Leonel Cupertino 07/02/2020
História do Brasil com jeito de romance
Com muita satisfação e entusiasmo concluí o romance "Elos da Mesma Corrente" em poucas semanas.
O livro da autora Rosarita Fleury nos apresenta o cotidiano da influente e abastada família Prado Vilhem, detentora da fazenda Santa Lúcia, às margens do rio Fartura, que é onde se desenrola boa parte da história.
A família é chefiada pelo coronel Alfredo, um político com influência suficiente para levá-lo ao cargo de senador do império.
A história se passa no final do Século XIX, portanto, acompanhamos as mudanças causadas pela abolição da escravidão e pela proclamação da República no longínquo sertão goiano.
Alfredo é casado com Ângela, e ambos constituíram uma imensa família. Seus filhos são muitos, mas a história destaca sobretudo as trajetórias de Isabel, cuja decepção com o amor transfarmou-a numa espécie de solteirona inveterada; Ernesto, o vilão da nossa história; Arabela, Carolina, Cristina e Madalena. Outras filhas, mais jovens, só ganham algum protagonismo ao final da narrativa.
O cotidiano da família Prado Vilhem nos transporta à lida na roça sob as perspectivas masculina, com a sisudez de Ernesto e Alfredo, e feminina, com as frequentes expectativas das filhas na busca pelo vestido perfeito, que as levaria, em consequência, ao marido perfeito.
Também são cenários da narrativa o Palácio Conde dos Arcos, com seus famosos bailes; as igrejas com o repicar dos seus sinos; o cajazeiro ainda presente na Praça do Jardim; o colégio Sant'Ana e a língua ferina do povo - esta, aliás, mantém-se a mesma desde aqueles tempos.

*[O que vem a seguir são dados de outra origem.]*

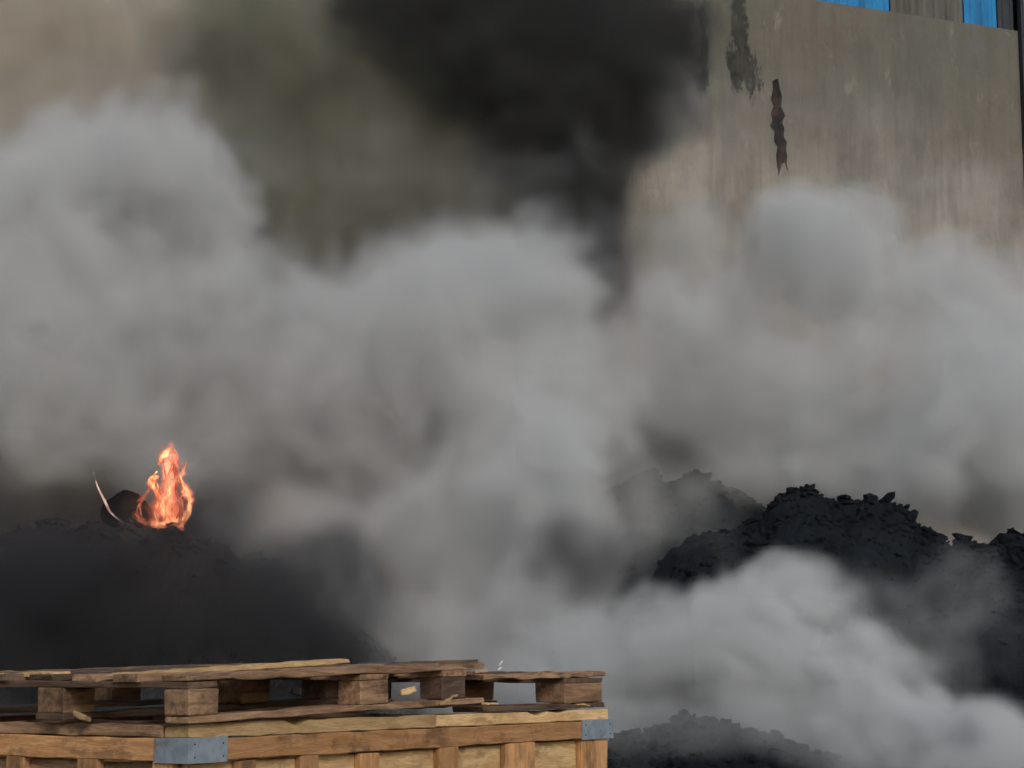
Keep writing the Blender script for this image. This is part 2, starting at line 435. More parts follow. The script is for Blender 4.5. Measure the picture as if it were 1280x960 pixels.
# panel boards below the rails, in three courses, and their uprights
for k, (z0, z1) in enumerate(((ZT - .40, ZT - RH - .008), (ZT - .75, ZT - .412), (.14, ZT - .762))):
    A("side_board", .03, CL - .03, .032, .05, z0, z1, M["wood_mid"], nseg=20)
    B("side_board", .032, .05, .055, CW - .055, z0, z1, WB, nseg=14)
    A("side_board", .03, CL - .03, CW - .05, CW - .032, z0, z1, W_)
    B("side_board", CL - .05, CL - .032, .055, CW - .055, z0, z1, W_)
for (x0, x1) in ((300, 322), (378, 400), (452, 475), (551, 574), (633, 669), (728, 760)):
    V("upright", a_of(x0), a_of(x1), .002, .031, .13, ZT - RH - .002, W_)
for (x0, x1) in ((215, 190), (122, 96), (30, 8)):
    b0, b1 = b_of(x0), b_of(x1)
    boards_obj("upright", ZT - RH - .13, b1 - b0, .029, W_, crate, (.031, b0, .13), ry=R(-90), jag=.003)
for (a, b) in ((.03, .03), (CL - .13, .03), (.03, CW - .13), (CL - .13, CW - .13), (CL / 2 - .05, .03), (CL / 2 - .05, CW - .13)):
    mesh_obj("foot", box_bm(a, a + .1, b, b + .1, 0, .129), W_, crate)
A("floor_board", .05, CL - .05, .06, CW - .06, .131, .155, WB)
# metal corner brackets (one bent sheet each)
def bracket(corner_a, sgn, wa, wb):
    bm = bmesh.new(); t = .009; z0, z1 = ZT - RH - .004, ZT + .004
    pts = [(corner_a + sgn * wa, -t), (corner_a - sgn * t, -t), (corner_a - sgn * t, wb)]
    inn = [(corner_a + sgn * wa, -.001), (corner_a - sgn * .001, -.001), (corner_a - sgn * .001, wb)]
    ring = pts + inn[::-1]
    lo = [bm.verts.new((a, b, z0)) for a, b in ring]; hi = [bm.verts.new((a, b, z1 + random.uniform(-.002, .002))) for a, b in ring]
    for i in range(6): bm.faces.new((lo[i], lo[(i+1) % 6], hi[(i+1) % 6], hi[i]))
    bm.faces.new(lo); bm.faces.new(hi)
    bmesh.ops.triangulate(bm, faces=[f for f in bm.faces if len(f.verts) > 4])
    bmesh.ops.recalc_face_normals(bm, faces=bm.faces)
    o = mesh_obj("corner_bracket", bm, M['metal'], crate)
    for (da, z) in ((.02, z0 + .018), (wa - .02, z0 + .018), (.02, z1 - .018), (wa - .02, z1 - .018)):
        bb = bmesh.new(); bmesh.ops.create_icosphere(bb, subdivisions=1, radius=.0028)
        r = mesh_obj("nail_head", bb, M['darksheet'], o, True); r.location = (corner_a + sgn * da, -.010, z)
bracket(0, 1, a_of(282), b_of(196)); bracket(CL, -1, CL - a_of(726), .1)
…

Sob a escrita de Rosarita, a relação de sinhazinhas e escravos é escancarada e romantizada. "Nhônhô e sinhá Anja" como se referem as escravas da casa ao casal dono da fazenda Santa Lúcia, são figuras quase santas na visão dos negros, por serem pacientes e não praticarem violência e castigos contra seus empregados. Ao longo do romance, é desenvolvida uma espécie de relação quase familiar entre essas classes sociais tão escancaradamente distantes.

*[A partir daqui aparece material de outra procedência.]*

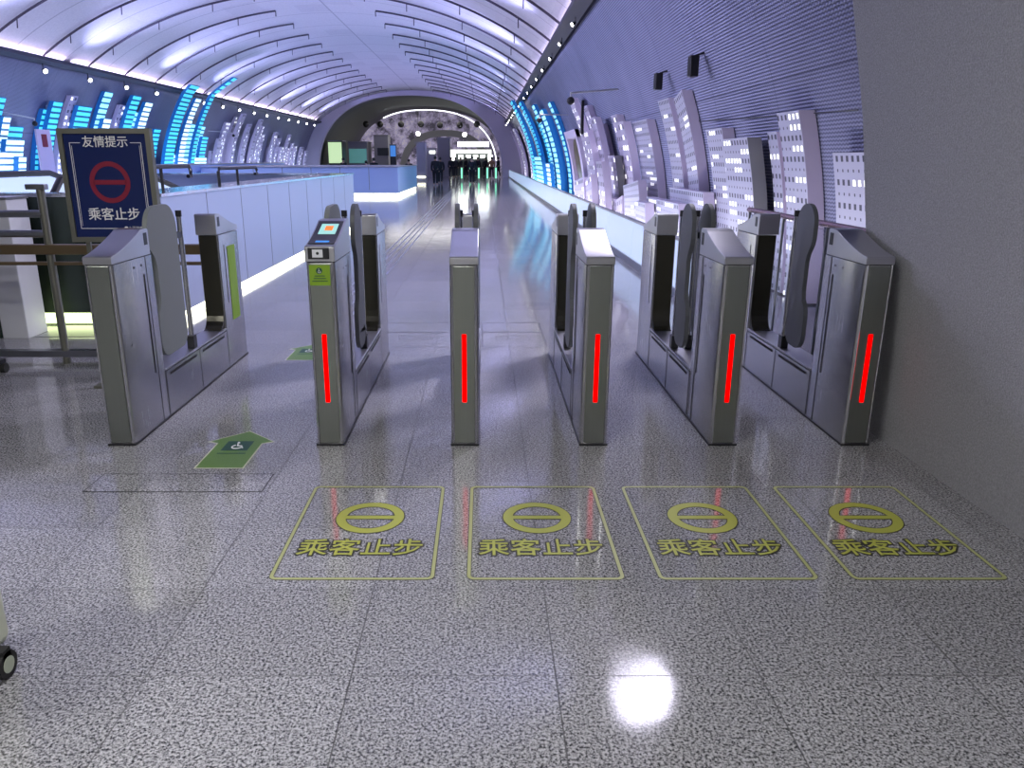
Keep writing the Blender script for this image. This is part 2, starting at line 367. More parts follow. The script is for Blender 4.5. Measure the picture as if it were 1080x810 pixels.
# near hall: leaning stucco partition, back wall, ceiling
near = [(2.34, 0), (2.33, .5), (2.25, 1.2), (2.15, 1.8), (2.01, 2.41), (1.78, 3.2), (1.66, 3.6)]
mb = MB(); pr = [(x, z) for x, z in near]+[(4.0, 3.6), (4.0, 0)]
mb.prismy(pr, -4, 4.60); struct(mb.build('wall_partition', 'stucco', smooth=True))
struct(MB().box((-19, -4.2, 0), (4.2, -4, 7.6)).build('wall_back', 'plainc'))
struct(MB().box((-19, -4, 3.6), (4.2, 4.60, 3.8)).build('ceiling_hall', 'plainc'))
struct(MB().box((-19, 4.60, 3.6), (4.2, 4.72, 8.2)).build('wall_header', 'plainc'))
# cornices at the spring of the vault
for nme, sd in (('trim_1', 1), ('trim_2', -1)):
    x = wx(ZB, sd); mb = MB()
    pts = [(x, 4.62), (x-sd*.32, 4.70), (x-sd*.32, 4.80), (x-sd*.28, 4.80), (x-sd*.28, 4.74), (x+sd*.05, 4.72)]
    mb.prismy(pts if sd > 0 else pts[::-1], YN+.1, YF); struct(mb.build(nme, 'cornice'))
# portal and second vault
def arch(cx, hw, h, n=48, e=2.4):
    out = []
    for i in range(n+1):
        t = pi*i/n; c, s_ = cos(t), sin(t)
        out.append((cx+hw*math.copysign(abs(c)**(2/e), c), h*abs(s_)**(2/e)))
    return out
outer = [(wx(z, 1), z) for z in zs]+ceil_prof[1:-1]+[(wx(z, -1), z) for z in zs[::-1]]
def resample(pl, n):
    L = [0]
    for a, b in zip(pl, pl[1:]): L.append(L[-1]+math.dist(a, b))
    out = []; k = 0
    for i in range(n+1):
        d = L[-1]*i/n
        while k < len(L)-2 and L[k+1] < d: k += 1
        f = (d-L[k])/max(1e-9, L[k+1]-L[k]); a, b = pl[k], pl[k+1]
        out.append((a[0]+(b[0]-a[0])*f, a[1]+(b[1]-a[1])*f))
    return out
inner = arch(-6.6, 8.3, 7.0)
mb = MB(); N = 60; A = resample(outer, N); B = resample(inner, N)
for y in (YF-.02, YF+.6):
    mb.v += [(x, y, z) for x, z in A]+[(x, y, z) for x, z in B]
n_ = N+1
for i in range(N):
    mb.face((i, i+1, n_+i+1, n_+i)); mb.face((2*n_+i, 3*n_+i, 3*n_+i+1, 2*n_+i+1)); mb.face((n_+i, n_+i+1, 3*n_+i+1, 3*n_+i))
struct(mb.build('wall_portal', 'portal', smooth=True))
struct(sheet('ceiling_far_vault', arch(-6.6, 9.1, 7.2), YF+.6, 97, 'olive', 4, True))
struct(MB().box((-15.8, 97, 0), (2.8, 97.2, 7.3)).build('wall_end', 'mural'))

# ------------------------------------------------------------------ ribs and lamps of the vault
def ell(t): return (XC+AW*cos(t), BH*sin(t))
ribY = [27.3+3*k for k in range(-4, 15)]
for side in (1, -1):
    for k, Y in enumerate(ribY):
        mb = MB(); tt = t0+.005; te = pi/2-.18
        pts = []
        for i in range(25):
            t = tt+(te-tt)*i/24; t = t if side > 0 else pi-t
            x, z = ell(t); pts.append((XC+(x-XC)*.994, Y, z-.07))
        mb.tube(pts, .035, seg=6)
        for q in (5, 12, 19):
            p = pts[q]; mb.tube([p, (p[0], Y-.05, p[2]-.28)], .018, seg=5)
        mb.tube([pts[-1], (pts[-1][0], Y, pts[-1][2]-.2)], .02, seg=5)
        o = struct(mb.build('ceiling_rib', 'rib', smooth=True))
def spotlight(loc, aim, label, group, s=1):
    t = thing('spotlight', label, 'spotlight', loc, group)
    a = Vector(aim).normalized()
    MB().tube([(0,0,0), a*.11*s, a*.15*s], [.05*s, .075*s, .08*s], seg=12).build('housing', 'black', t, True)
    MB().tube([a*.151*s, a*.16*s], .07*s, seg=12).build('lens', 'lampw', t, True)
    MB().tube([(0,0,0), (0,0,.2*s)], .015*s, seg=6).build('bracket', 'black', t)
    return t
for k, Y in enumerate(ribY[3:]):
    spotlight((wx(4.45, -1, .35), Y, 4.42), (.75, -.55, -.35), 'small bright spotlight under left cornice, %s from the left edge' % ORD[k], 'spotlights under the left cornice')
for k, Y in enumerate([y+(.5 if y > 60 else 0) for y in ribY[1:]]):
    spotlight((wx(4.5, 1, .38), Y, 4.44), (-.8, -.4, -.5), 'small white spotlight under right cornice, %s from the top of frame' % ORD[k], 'spotlights under the right cornice', .6)

# ------------------------------------------------------------------ skyline relief towers
def wt(z, side, d=0):
    if z <= ZB: return wx(z, side, d)
    q = AW*sqrt(max(0, 1-((z+.06*min(1, (z-ZB)*4))/BH)**2))-d
    return XC+side*q
def solve_wall(x, y, side, d):
    r = ray(x, y); lo, hi = 3.0, 300.0
    g = lambda Y: (r.x/r.y*Y - wt(H+r.z/r.y*Y, side, d))*side if H+r.z/r.y*Y < BH-.2 else 1
    for _ in range(60):
        mid = (lo+hi)/2
        if g(mid) < 0: lo = mid
        else: hi = mid
    return lo, H+r.z/r.y*lo
LAYERS = {1: [], -1: []}
def tower(side, x0, x1, ytop, mfront, mside, label, group, lay=0, zb=.02, slope=0, cat='tower'):
    while True:
        d = lay*.2+.19
        (Ya, za), (Yb, zb2) = solve_wall(x0, ytop, side, d), solve_wall(x1, ytop, side, d)
        Y0, Y1 = min(Ya, Yb), max(Ya, Yb); Y1 = min(Y1, 71.2); Y0 = min(Y0, Y1-.25); zt = (za+zb2)/2
        if zt > 4.5 and lay < 3: lay += 1; continue
        if any(l == lay and Y0 < b+.02 and Y1 > a-.02 for a, b, l in LAYERS[side]): lay += 1; continue
        break
    LAYERS[side].append((Y0, Y1, lay))
    zt0, zt1 = zt+slope, zt-slope
    mb = MB(); n = 14; dk = lay*.2+.02
    for i in range(n+1):
        f = i/n
        for (Y, ztt) in ((Y0, zt0), (Y1, zt1)):
            z = zb+(ztt-zb)*f
            mb.v.append((wt(z, side, d), Y, z)); mb.v.append((wt(z, side, dk), Y, z))
    W = Y1-Y0
    for i in range(n):
        a = i*4; b = a+4
        v0 = (zt-zb)*(i-n)/n; v1 = (zt-zb)*(i+1-n)/n
        mb.face((a, b, b+2, a+2), 0, ((0, v0), (0, v1), (W, v1), (W, v0)))
        mb.face((a, a+1, b+1, b), 1); mb.face((a+2, b+2, b+3, a+3), 1); mb.face((a+1, a+3, b+3, b+1), 1)
    e = n*4; mb.face((e, e+1, e+3, e+2), 1); mb.face((0, 2, 3, 1), 1)
    return tag(mb.build('skyline_tower', [mfront, mside]), label, cat, group)
G1 = 'white punched-metal towers on the right wall'
right = [
 (878,913.5,161,'six-window-wide low tower beside the grey stucco wall',.14,0),
 (818.8,842.5,118,'tallest near tower with lit top row and plain lavender side',.17,0),
 (809,819,139.5,'lower shoulder block left of the tall near tower',.15,0),
 (744,761,136,'narrow tower with bright top row behind the broad angular block',.15,0),
 (761,788,146,'broad block with angled grey side, right of the twin towers',.22,0),
 (693,705,105,'left one of the two tall twin towers',.17,0),
 (709,720,100,'right one of the two tall twin towers, with pointed top',.24,.05),
 (706,741,200,'wide low block at the foot of the twin towers',.40,0),
 (666,682,127.5,'tall square-topped tower with shaded notch, left of the twin towers',.24,0),
 (644,650,121.5,'slender tower with small lit cap, fourth tall one from the twins',.3,0),
 (651,657,128.5,'slim shoulder of the slender capped tower',.2,0),
 (627,634,131.5,'dotted tower under a black fin',.25,0),
 (622,627,124,'thin tower left of the dotted tower under the fin',.2,0),
 (614,619,112,'thin tall tower with rounded top beside the black fin',.3,0),
 (599,604,104.5,'tallest thin leaning tower under the camera arm',.35,0),
 (613,619,138,'medium dotted tower before the tall thin leaning tower',.45,0),
 (641,648,164,'short grey-green dotted tower at the foot of the slender one',.3,0),
 (657,673,193,'low white leaning block with banded face above the gate',.5,.08),
 (682,715,211,'widest low white block behind the fourth gate',.5,0),
 (605,615,189,'small block under the oval-holed frame',.5,.1),
 (617,623,187,'small narrow block right of the one under the oval frame',.5,.1),
 (635,648,208,'low dotted block on the parapet over the third lane',.55,0),
 (649,656,209,'low narrow block beside the low dotted block',.55,.08),
 (670,680,213,'small white block with bright rows beside the widest low block',.6,0),
 (628,634,170,'thin short tower between dotted tower and grey-green tower',.4,0),
]
Yo = [solve_wall(595.5, 138, 1, .3)[0], solve_wall(608, 138, 1, .3)[0]]
LAYERS[1] += [(min(Yo), max(Yo), 0), (min(Yo), max(Yo), 1)]
for k, (a, b, y, lb, d, sl) in enumerate(right):
    side_m = 'towerdk' if k in (4, 16) else 'towerside'
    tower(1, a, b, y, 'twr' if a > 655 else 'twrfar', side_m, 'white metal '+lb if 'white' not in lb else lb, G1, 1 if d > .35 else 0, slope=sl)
GB = 'glowing cyan towers on the right wall'
bl = [(577,580,108),(573,577,121),(568,572,116),(563,567,122),(560,563,111),(554,558,146),(550,554,118),(546,549,108),(541,545,116),(537,540,107)]
for k, (a, b, y) in enumerate(bl):
    tower(1, a, b, y, 'cyan' if k % 2 else 'cyanw', 'cyside', 'glowing cyan banded tower on the right wall, %s from the near end' % ORD[k], GB, k % 3)
tower(1, 572,579,172,'whitet','cyside','low white-banded block at the foot of the near cyan towers',GB,3)
tower(1, 563,570,165,'cyanw','cyside','low pale block among the feet of the middle cyan towers',GB,3)
GF = 'far lavender towers on the right wall'
fl = [(549,551.5,137),(546,548,133),(543,545,141),(540,542,136),(537.5,539,146),(535.5,537,140)]
for k, (a, b, y) in enumerate(fl):
    tower(1, a, b, y, 'twrfar', 'towerside', 'far lavender tower at the end of the right wall, %s from the cyan group' % ORD[k], GF, k % 2)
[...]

A mulher é submissa aos maridos. Criadas para servir aos homens e para ter apenas o mínimo de educação formal. Nesse aspecto, a personagem de Isabel, solteira e responsável por auxiliar o pai nos assuntos da fazenda, rompe um paradigma ao conquistar sua independência ao custo de uma amarga solidão. Ela também é pintada como uma personagem de traços predominantemente masculinos.
Apesar do mundo doméstico simples entre vestidos, doces, banhos no rio Fartura e orações, a narrativa de Rosarita é, dentro do possível, bastante ágil. As personagens são cativantes e o relato dos hábitos da cidade de Goiás num tempo tão distante - como os passeios sempre acompanhados por escravas das moças, o cumprimento " 'sus Cristo" dos escravos às sinhazinhas, que eu desconhecia por completo, e até mesmo orações para espantar medos ou bichos peçonhentos - faz dessa obra de ficção um elemento de análise histórica.
Além de tudo isso, é muito mais fácil imaginar cenários que pouco ou nada mudaram com o passar dos séculos, e que a gente conhece tão bem. Isso sem dúvidas torna a leitura mais fácil e prazerosa.
Um romance rico em história e regionalismo, com a ternura e sensibilidade necessárias, tudo na dose certa.